La genealogía fascina pero repele. La atracción nos acerca; pero la convivencia con los personajes de Le Clézio no hace más que alejarnos de ellos. No son sólo seres errantes: son, sobre todo, constantes desconocidos

Hace más de diez años que rastreo la tradición inquieta y hasta ahora no sabía de la existencia de Le Clézio. Vinculo esa ausencia de una década tanto con el desencuentro casual como con las topografías divergentes. Si dibujamos la suya en un mapamundi, vemos que su obra cubre París y Niza, en Europa; Nigeria, el sur de Marruecos, la Isla Rodríguez y la Isla Mauricio, en África; las islas de Oceanía; y América Central, desde Panamá hasta México. De modo que sólo en París y en México pude haberme cruzado con su rastro. He viajado insistentemente por ambos topónimos, pero nunca vi, o al menos nunca me compré, ninguno de sus libros. No obstante, repasando viejos apuntes para la escritura de este texto me encuentro con una nota tomada en la biblioteca de la Universidad de Chicago: Omar Ette, en Literatura de viaje. De Humboldt a Baudrillard, menciona  Le rêve mexicain o le pensée interrompu (1988), un ensayo donde Le Clézio analizó lo que Europa ha proyectado sobre México desde Bernal Díez del Castillo hasta el presente, pasando por Artaud. En ese mismo libro, Ette afirma que cuatro son las constantes del relato de viajes: la llegada, el punto álgido, la despedida y el retorno. Esas cuatro figuras convergen en una, la intertextualidad, que «se presenta como modelo de conocimiento».

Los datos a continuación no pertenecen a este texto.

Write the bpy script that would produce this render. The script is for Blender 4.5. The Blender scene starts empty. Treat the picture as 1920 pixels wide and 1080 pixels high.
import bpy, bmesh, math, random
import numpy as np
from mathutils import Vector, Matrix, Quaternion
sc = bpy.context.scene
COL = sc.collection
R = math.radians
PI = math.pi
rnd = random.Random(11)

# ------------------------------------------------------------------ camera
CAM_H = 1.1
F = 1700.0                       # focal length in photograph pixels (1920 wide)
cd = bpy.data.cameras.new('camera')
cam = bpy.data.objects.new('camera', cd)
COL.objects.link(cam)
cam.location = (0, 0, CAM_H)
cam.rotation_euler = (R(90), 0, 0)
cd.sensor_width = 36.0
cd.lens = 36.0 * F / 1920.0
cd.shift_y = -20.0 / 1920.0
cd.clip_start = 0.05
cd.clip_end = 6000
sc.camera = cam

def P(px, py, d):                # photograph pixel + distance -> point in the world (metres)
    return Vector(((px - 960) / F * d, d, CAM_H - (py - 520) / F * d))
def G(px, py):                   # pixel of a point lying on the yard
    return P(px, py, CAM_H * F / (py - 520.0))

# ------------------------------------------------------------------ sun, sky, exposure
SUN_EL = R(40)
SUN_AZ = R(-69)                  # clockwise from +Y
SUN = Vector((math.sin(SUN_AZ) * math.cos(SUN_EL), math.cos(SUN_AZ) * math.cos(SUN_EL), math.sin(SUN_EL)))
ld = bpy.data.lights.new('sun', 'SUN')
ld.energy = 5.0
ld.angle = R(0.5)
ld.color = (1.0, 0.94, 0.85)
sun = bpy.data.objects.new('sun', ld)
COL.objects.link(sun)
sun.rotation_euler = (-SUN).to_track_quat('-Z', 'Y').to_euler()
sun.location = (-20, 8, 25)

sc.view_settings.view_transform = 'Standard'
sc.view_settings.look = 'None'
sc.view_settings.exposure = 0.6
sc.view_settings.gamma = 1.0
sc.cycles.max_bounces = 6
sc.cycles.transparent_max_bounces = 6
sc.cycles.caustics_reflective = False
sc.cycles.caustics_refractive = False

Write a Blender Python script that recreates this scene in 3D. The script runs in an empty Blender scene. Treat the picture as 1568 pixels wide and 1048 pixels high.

Dos puntos se conectan: sean dos espacios, sean dos textos. Vuelo a París desde Gerona. Compro Raga, su libro sobre Oceanía. Si su biografía novelada de Diego Rivera y Frida Kahlo me había esquivado durante los meses que pasé en México, su libro de viajes oceánicos había ido más lejos: me fue invisible durante los cerca de siete años en que investigué y escribí sobre Australia. Al leer Raga entendí el desencuentro: si mi viaje y mis pesquisas atravesaron más de seis mil kilómetros de la cosa australiana, dejando el centro de la isla como un vacío, el de Le Clézio había tomado la isla entera como ausencia, para descentrarse en los archipiélagos que rodean Australia, la auténtica y dispersa realidad oceánica. Todavía más: comprendo ahora, en París, que esa es la razón de ser de la tradición inquieta: resistirse a la identificación, evitar ser localizada, establecer topografías provisionales, cambiar, huir. Por eso esta serie de textos —lo confieso— la traicionan.